Connolly went on to make three more Olympic teams and hold the world record for nearly a decade. During his athletic career, he was instrumental in fighting the oppressive amateur restrictions on athletes and was among a handful of white athletes who supported the U.S. team’s black athletes during protests at the 1968 Games made famous by Tommy Smith’s and John Carlos’s black power salute.
Harold and Olga’s marriage ended in 1974 after nearly twenty years and four children. Soon after, Harold married Pat Winslow, herself a three-time Olympian and ten-time national champion in 800 meters and the pentathlon. Together they had two more children and remained married until his death in 2010.
After his long athletic career, Connolly worked as an English teacher and administrator in the Santa Monica, California public schools. He later moved his family to the Washington D.C. area, where he took a job as Director of U.S. Programs for Special Olympics. He continued to coach college and elite hammer throwers during this time as an assistant track coach at Georgetown University. After retiring from his job with the Special Olympics in 1999, Harold turned his attention to youth hammer throwing. It had been nearly 50 years since his gold medal and the United States had won only one Olympic medal since, a silver in 1996.

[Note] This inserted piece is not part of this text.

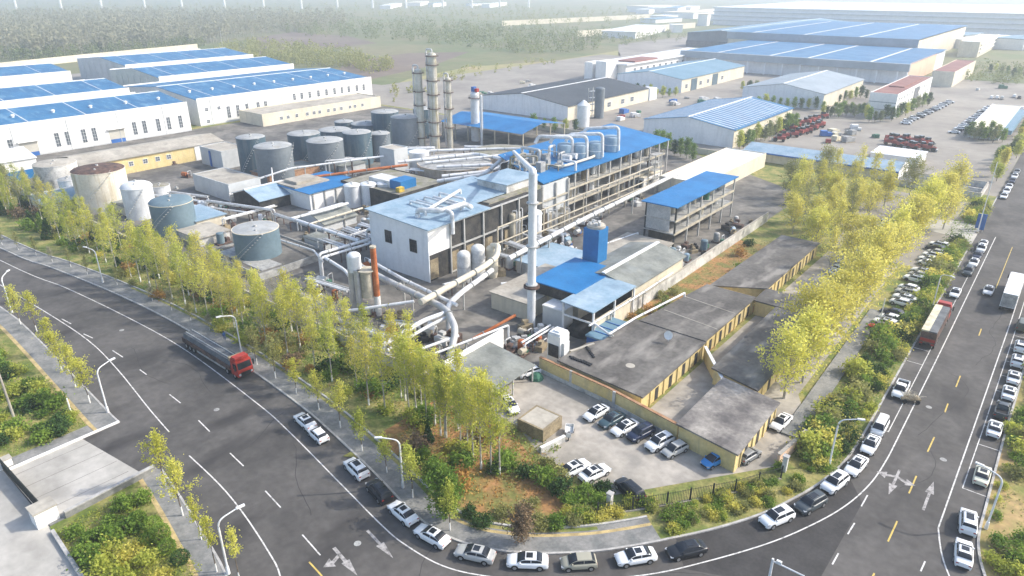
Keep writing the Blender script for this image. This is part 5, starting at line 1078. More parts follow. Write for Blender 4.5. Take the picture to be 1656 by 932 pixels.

Harold fought to change this as the youth hammer throw coordinator for USA Track & Field (USATF), track and field’s national governing body. He toured the country teaching coaches about the event and mentoring young athletes, worked with the USATF to add the hammer throw as an official youth event and started a fund to support talented young throwers.
His efforts to promote youth hammer throwing over the past decade helped the event to spread from Rhode Island, where it has long been a sanctioned high school event, to communities across the country. In 2000, the national rankings listed just 5 high school boys over 200 feet and 19 over 175 feet. By 2010, there were 17 boys over 200 feet and 51 over 175 feet and the number of girls throwing over 140 feet tripled from 12 to 36 during the same period. Youth hammer throwers mentored by Connolly won the 2008 and 2010 World Junior Championships—the first world titles in the event at any level since Connolly’s 1956 gold medal.
Harold died unexpectedly after collapsing from an exercise bike at a gym in August 2010. His death elicited reactions from around the country as those he helped and inspired during his life felt a deep loss.